START DATASET SECTION

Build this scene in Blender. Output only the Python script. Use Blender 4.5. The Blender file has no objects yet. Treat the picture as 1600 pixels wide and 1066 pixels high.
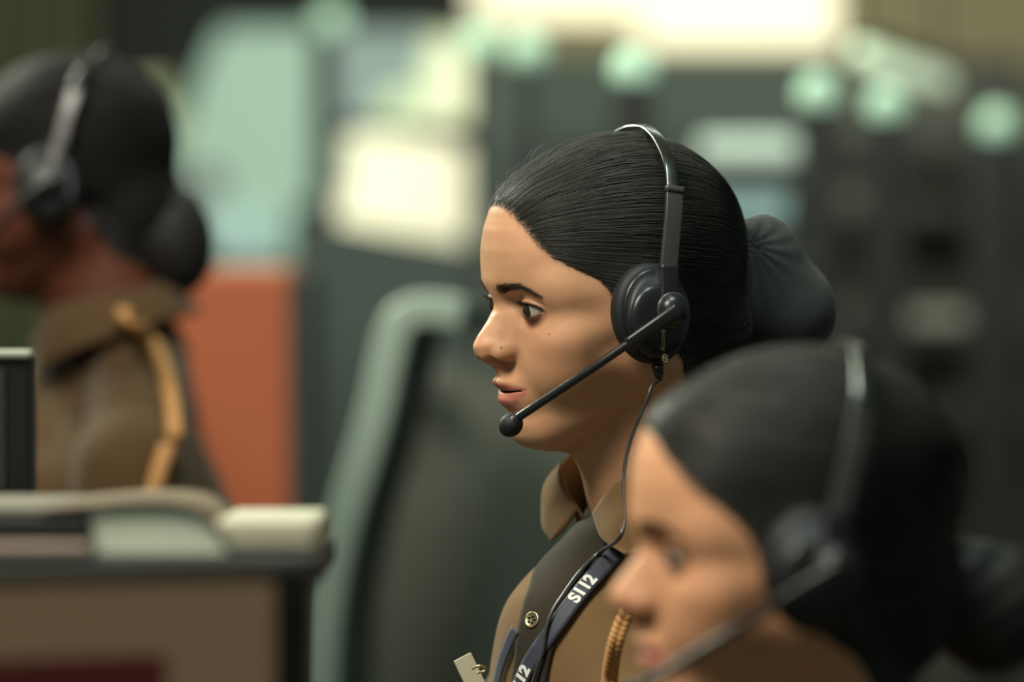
import bpy, math, random
import numpy as np
from mathutils import Matrix, Vector
random.seed(4); rng = np.random.default_rng(7)
SC = bpy.context.scene
COL = SC.collection
PI = math.pi

# ---------------------------------------------------------------- camera, world, lights, exposure
CAMZ = 1.2
cam_data = bpy.data.cameras.new('camera'); cam = bpy.data.objects.new('camera', cam_data); COL.objects.link(cam)
cam.location = (0, 0, CAMZ); cam.rotation_euler = (PI/2, 0, 0)
cam_data.lens = 135; cam_data.sensor_width = 36; cam_data.clip_start = .05; cam_data.clip_end = 60
cam_data.dof.use_dof = True; cam_data.dof.focus_distance = 2.70; cam_data.dof.aperture_fstop = 2.05
SC.camera = cam
SC.view_settings.view_transform = 'Standard'; SC.view_settings.look = 'None'
SC.view_settings.exposure = 0.0; SC.view_settings.gamma = 1.0; SC.view_settings.use_curve_mapping = False
world = bpy.data.worlds.new('world'); SC.world = world; world.use_nodes = True
world.node_tree.nodes['Background'].inputs[0].default_value = (.34, .42, .38, 1)
world.node_tree.nodes['Background'].inputs[1].default_value = 0.25
def area(name, loc, target, size, sizey, energy, color):
    l = bpy.data.lights.new(name, 'AREA'); l.shape = 'RECTANGLE'; l.size = size; l.size_y = sizey; l.energy = energy; l.color = color
    o = bpy.data.objects.new(name, l); COL.objects.link(o); o.location = loc
    o.rotation_euler = (Vector(target)-Vector(loc)).to_track_quat('-Z', 'Y').to_euler()
    return o
area('unseen_area_light', (-1.0, 1.5, 2.85), (0.0, 2.7, 1.2), .8, .8, 62, (1, .91, .77))
area('unseen_area_light', (-1.4, 4.4, 2.5), (0.0, 2.75, 1.15), .6, .6, 54, (.92, 1, .80))  # unseen rim light, added behind left to graze the profile
area('unseen_area_light', (.15, 2.35, 2.9), (0.1, 2.75, 1.2), .5, .5, 17, (.9, 1, .92))  # unseen overhead light, placed for sheen on the crown
area('unseen_area_light', (.3, 4.9, 2.8), (.2, 5.9, .9), 1.2, 1.2, 34, (.9, 1, .85))

def p2w(px, py, Y):
    return np.array([(px-800)*Y/6000, Y, CAMZ-(py-533)*Y/6000])
def pose(psi, th, ph):
    c, s = np.cos, np.sin; psi, th, ph = map(np.radians, (psi, th, ph))
    F0 = np.array([-c(psi), -s(psi), 0]); L0 = np.array([s(psi), -c(psi), 0]); Z = np.array([0, 0, 1.])
    F = c(th)*F0-s(th)*Z; U = c(th)*Z+s(th)*F0
    U2 = c(ph)*U+s(ph)*L0; L = c(ph)*L0-s(ph)*U
    return np.stack([F, L, U2], 1)
class Frame:
    """a body frame: x forward, y to the person's left, z up, in millimetres"""
    def __init__(s, R, O): s.R = R; s.O = np.array(O)
    def M(s): return Matrix([list(s.R[i])+[s.O[i]] for i in range(3)]+[[0, 0, 0, 1]])
    def world(s, p): return s.O + (np.asarray(p, 'f8')/1000) @ s.R.T
    def local(s, w): return (np.asarray(w)-s.O) @ s.R*1000
    def ray(s, px, py, f, y0=1.6, y1=4.2):
        """the first point on surface f (local mm) seen along a line of sight"""
        Y = np.arange(y0, y1, .002); W = p2w(px, py, 1.)[None]*0 + np.stack([(px-800)*Y/6000, Y, CAMZ-(py-533)*Y/6000], 1)
        v = f(s.local(W).astype('f4')); k = np.where(v < 0)[0]
        if not len(k): k = [int(np.argmin(v))]
        i = k[0]; t = 0 if i == 0 else v[i-1]/(v[i-1]-v[i]+1e-9)
        w = W[max(i-1, 0)] + (W[i]-W[max(i-1, 0)])*t
        return s.local(w)
def grad(f, P):
    P = np.asarray(P, 'f8').reshape(-1, 3); e = .5
    g = np.stack([f((P+np.eye(3)[i]*e).astype('f4'))-f((P-np.eye(3)[i]*e).astype('f4')) for i in range(3)], 1)
    return g/np.maximum(np.linalg.norm(g, axis=1, keepdims=True), 1e-6)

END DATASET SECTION

* EXERCISE DIRECTIONS
From start to finish, output the listing exactly, but omit its pictures.

* THE RESULT
Build this scene in Blender. Output only the Python script. Use Blender 4.5. The Blender file has no objects yet. Treat the picture as 1600 pixels wide and 1066 pixels high.
import bpy, math, random
import numpy as np
from mathutils import Matrix, Vector
random.seed(4); rng = np.random.default_rng(7)
SC = bpy.context.scene
COL = SC.collection
PI = math.pi

# ---------------------------------------------------------------- camera, world, lights, exposure
CAMZ = 1.2
cam_data = bpy.data.cameras.new('camera'); cam = bpy.data.objects.new('camera', cam_data); COL.objects.link(cam)
cam.location = (0, 0, CAMZ); cam.rotation_euler = (PI/2, 0, 0)
cam_data.lens = 135; cam_data.sensor_width = 36; cam_data.clip_start = .05; cam_data.clip_end = 60
cam_data.dof.use_dof = True; cam_data.dof.focus_distance = 2.70; cam_data.dof.aperture_fstop = 2.05
SC.camera = cam
SC.view_settings.view_transform = 'Standard'; SC.view_settings.look = 'None'
SC.view_settings.exposure = 0.0; SC.view_settings.gamma = 1.0; SC.view_settings.use_curve_mapping = False
world = bpy.data.worlds.new('world'); SC.world = world; world.use_nodes = True
world.node_tree.nodes['Background'].inputs[0].default_value = (.34, .42, .38, 1)
world.node_tree.nodes['Background'].inputs[1].default_value = 0.25
def area(name, loc, target, size, sizey, energy, color):
    l = bpy.data.lights.new(name, 'AREA'); l.shape = 'RECTANGLE'; l.size = size; l.size_y = sizey; l.energy = energy; l.color = color
    o = bpy.data.objects.new(name, l); COL.objects.link(o); o.location = loc
    o.rotation_euler = (Vector(target)-Vector(loc)).to_track_quat('-Z', 'Y').to_euler()
    return o
area('unseen_area_light', (-1.0, 1.5, 2.85), (0.0, 2.7, 1.2), .8, .8, 62, (1, .91, .77))
area('unseen_area_light', (-1.4, 4.4, 2.5), (0.0, 2.75, 1.15), .6, .6, 54, (.92, 1, .80))  # unseen rim light, added behind left to graze the profile
area('unseen_area_light', (.15, 2.35, 2.9), (0.1, 2.75, 1.2), .5, .5, 17, (.9, 1, .92))  # unseen overhead light, placed for sheen on the crown
area('unseen_area_light', (.3, 4.9, 2.8), (.2, 5.9, .9), 1.2, 1.2, 34, (.9, 1, .85))

def p2w(px, py, Y):
    return np.array([(px-800)*Y/6000, Y, CAMZ-(py-533)*Y/6000])
def pose(psi, th, ph):
    c, s = np.cos, np.sin; psi, th, ph = map(np.radians, (psi, th, ph))
    F0 = np.array([-c(psi), -s(psi), 0]); L0 = np.array([s(psi), -c(psi), 0]); Z = np.array([0, 0, 1.])
    F = c(th)*F0-s(th)*Z; U = c(th)*Z+s(th)*F0
    U2 = c(ph)*U+s(ph)*L0; L = c(ph)*L0-s(ph)*U
    return np.stack([F, L, U2], 1)
class Frame:
    """a body frame: x forward, y to the person's left, z up, in millimetres"""
    def __init__(s, R, O): s.R = R; s.O = np.array(O)
    def M(s): return Matrix([list(s.R[i])+[s.O[i]] for i in range(3)]+[[0, 0, 0, 1]])
    def world(s, p): return s.O + (np.asarray(p, 'f8')/1000) @ s.R.T
    def local(s, w): return (np.asarray(w)-s.O) @ s.R*1000
    def ray(s, px, py, f, y0=1.6, y1=4.2):
        """the first point on surface f (local mm) seen along a line of sight"""
        Y = np.arange(y0, y1, .002); W = p2w(px, py, 1.)[None]*0 + np.stack([(px-800)*Y/6000, Y, CAMZ-(py-533)*Y/6000], 1)
        v = f(s.local(W).astype('f4')); k = np.where(v < 0)[0]
        if not len(k): k = [int(np.argmin(v))]
        i = k[0]; t = 0 if i == 0 else v[i-1]/(v[i-1]-v[i]+1e-9)
        w = W[max(i-1, 0)] + (W[i]-W[max(i-1, 0)])*t
        return s.local(w)
def grad(f, P):
    P = np.asarray(P, 'f8').reshape(-1, 3); e = .5
    g = np.stack([f((P+np.eye(3)[i]*e).astype('f4'))-f((P-np.eye(3)[i]*e).astype('f4')) for i in range(3)], 1)
    return g/np.maximum(np.linalg.norm(g, axis=1, keepdims=True), 1e-6)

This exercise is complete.